What lies at the heart of our commemoration of Patrick has nothing to do with parades, green beer, funny leprechaun hats, or marching bands.  It also has little to do with snakes or shamrocks, which make for interesting stories but can be seen to be the stuff of legend when we go back to the original documents.

I am Patrick

This was what the makers of the docudrama I Am Patrick had in mind last year when they released this film about the saint’s life.  The Christian Broadcasting Network relied almost exclusively on St Patrick’s own writings the Confessio and the Epistola, using the translations of Fr Pádraig McCarthy and Professor Thomas O’Loughlin.  These writings are seen as rugged witnesses to his simple holiness.  Both are letters and in the latter, he excommunicates the soldiers of the slave owner, Coroticus.

They are singularly important because Patrick was the only one who left a name and any account of evangelisation in Ireland.  Prior to the mid-seventh century, there seems to have been little or no awareness of Patrick in Ireland, but by the end of that century, a picture of Patrick had been created that remained almost unchanged and unchallenged until the 1960s.

His feast day, the day he died, was observed locally by his followers.  They kept his memory alive and preserved his writings.  By the seventh century, his story had been embellished by several biographers, including a writer, called Muirchú and he was made a saint by popular demand.  In 1631 Pope Urban VIII added the feast day to the official calendar of the Roman Church.

Once Patrick is transformed that feast day becomes not just the feast day of his own little group but becomes a feast day throughout the whole of Ireland and within a couple of generations is being celebrated right across the Latin Church.

Bringing the Gospel to the ends of the Earth

Christianity arrived in Ireland, probably in the fourth century, with slaves taken from Roman Britain; slavery was big business as Patrick’s writing and experience show us.  When he was taken from his home, probably in Wales, he was living in well-to-do and privileged circumstances. Captured by Irish pirates he was destined for a life in a dark land.

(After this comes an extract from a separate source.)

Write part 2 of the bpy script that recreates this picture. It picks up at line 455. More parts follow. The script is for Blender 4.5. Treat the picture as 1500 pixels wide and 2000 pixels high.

According to Harvard divinity scholar, Philip Freeman, “the few references to Ireland in classical sources are largely complaints that the island was a land of savages who brought terror to the good people of the Roman Empire with their vicious attempts and pirate raids”.  The country was divided into small kingdoms known as the Tuatha.  It was a land of barbarians at the end of the world.

Patrick’s life was in danger all the time and this was one of the reasons why the call to return to Ireland actually terrified him.  He returned to the people who had enslaved him, hearing them say  “We ask thee, boy, to come and walk with us once more”, while other voices were ringing in his ears telling him his mission was doomed to fail.  However, he realized that he had changed from the young boy he had been before the capture. He had escaped from Ireland in his early twenties and back home followed his father and grandfather (priests could marry then) into the clergy.  He writes that later in a vision he was told to return to Ireland and preach in those areas “at the ends of the earth where no one had preached before”.

One of the Church’s criticisms of Patrick was that he would not preach in Latin; he preached in Gaelic which he had learned while a slave.  Patrick and the people he trained were all very good at finding ways to explain the Christian message in ways that made sense for local Irish people.  He so effectively preached the Gospel that soon the whole island was Christian and he did the job so well that within a century Ireland was a powerhouse of faith with monasteries, scholars, and missionaries of her own.

One of the messages that Patrick offers us in our lives today is that the living God will come to us, speak to us and guide us as he did Patrick.  He is proof that if you have God you can change Nations.